Интерпретация, на мой взгляд, в первую очередь зависит от личности, задач и таланта Интерпретатора. В качестве примера приведу спектакль-пантомиму «Гадкий утенок» Ганса Христиана Андерсена в Санкт-Петербургском театре «Бродячая собачка» в постановке датского режиссера Жака Матиссена. Режиссер убрал из спектакля весь текст Андерсена. Ни одного слова – только птичья разноголосица – кряканье, клекот и кудахтанье. Но зато какая палитра характеров, чувств, эмоций, неожиданных театральных решений, кукольного мастерства, столько острых, узнаваемых персонажей! В руках актеров неповоротливые деревянные куклы-болванки с головами на шеях-пружинках двигались, действовали - жили! Мало того, казалось, что у них появились души (У большинства персонажей, – душонки, но это требовало от актеров не меньшего мастерства и таланта). На одном дыхании, без антракта давно известная, десятки раз виденная мною «детская» сказка Андерсена обернулась своим бездонным драматизмом. В спектакле не было ни привычных диалогов, ни монологов, ни лиц «от автора» - вообще ни единого слова. Но зато было ощущение, что перед нами та самая история, которая только что придумана, но еще не написана Гансом Христианом, не облечена им в слова, которые в любом случае никогда не бывают точны (Здесь вспомним строки поэта Ф. Тютчева: «Как сердцу высказать себя?//Другому как понять тебя?//Поймет ли он, чем ты живешь?//Мысль изреченная есть ложь//»). То есть складывалось ощущение, что этот спектакль - не интерпретация, а ПЕРВОИСТОЧНИК сказки Андерсена. Все, что находилось и происходило на сцене, исчерпывающе создавало и образ, и атмосферу, и характер пространства этой известной сказки.

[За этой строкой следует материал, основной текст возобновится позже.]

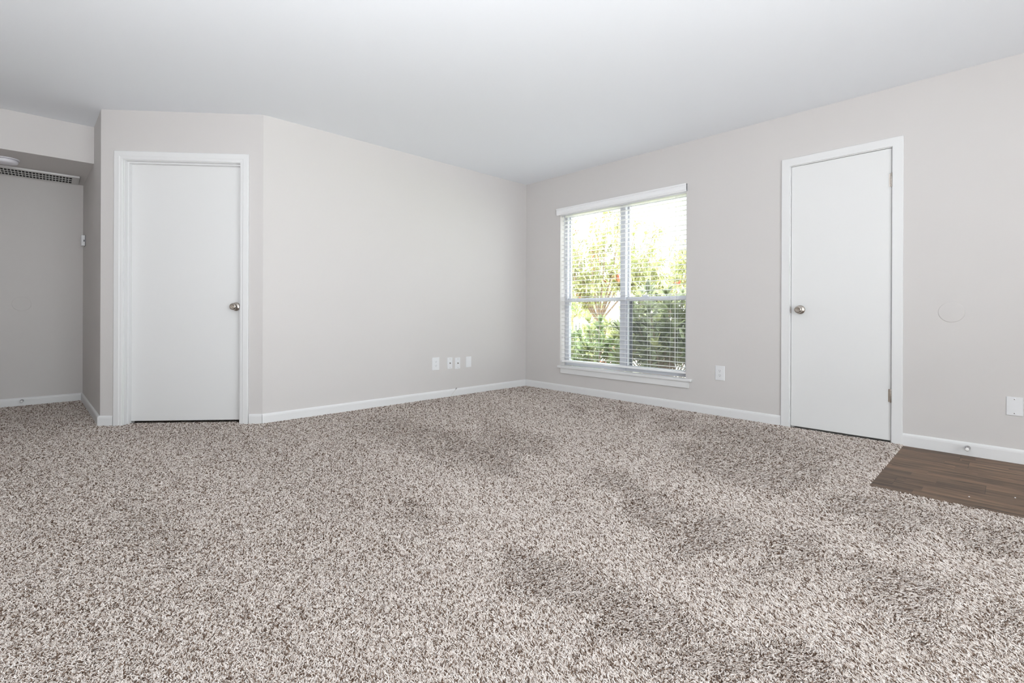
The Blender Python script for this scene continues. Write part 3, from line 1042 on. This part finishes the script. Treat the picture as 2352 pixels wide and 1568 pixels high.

Поэтому на вопрос «В какой степени автора спектаклей (режиссера, драматурга) обязует прототекст (архитекст) из которого он исходит при реализации своего замысла», я бы ответил так: АВТОРА СПЕКТАКЛЯ – формально текст не обязует. Обязует содержание. Спектакль - самостоятельное художественное произведение. Но если онне соответствует или не вполне соответствует содержанию прототекста, то создатель художественного произведения обязан поставить под ним собственное имя, указав какое произведение и какой автор его вдохновил.
Режиссер может быть Посредником, а может быть Автором. В те времена, когда в качестве режиссера спектакля выступали сами драматурги – авторы прототекстов, проблема интерпретации возникала только у зрителей. Есть ли границы интерпретации? Думаю, что в случаях, когда возникает ПОЛНАЯ СВОБОДА интерпретации прототекста, Интерпретатор становится Автором. Где же решение проблемы интерпретации? На мой взгляд, давно существует готовый рецепт; У К.С. Станиславского есть крылатая фраза: «Любите искусство в себе, а не себя в искусстве». Если этот завет исполняется - проблема интерпретации перестает быть проблемой.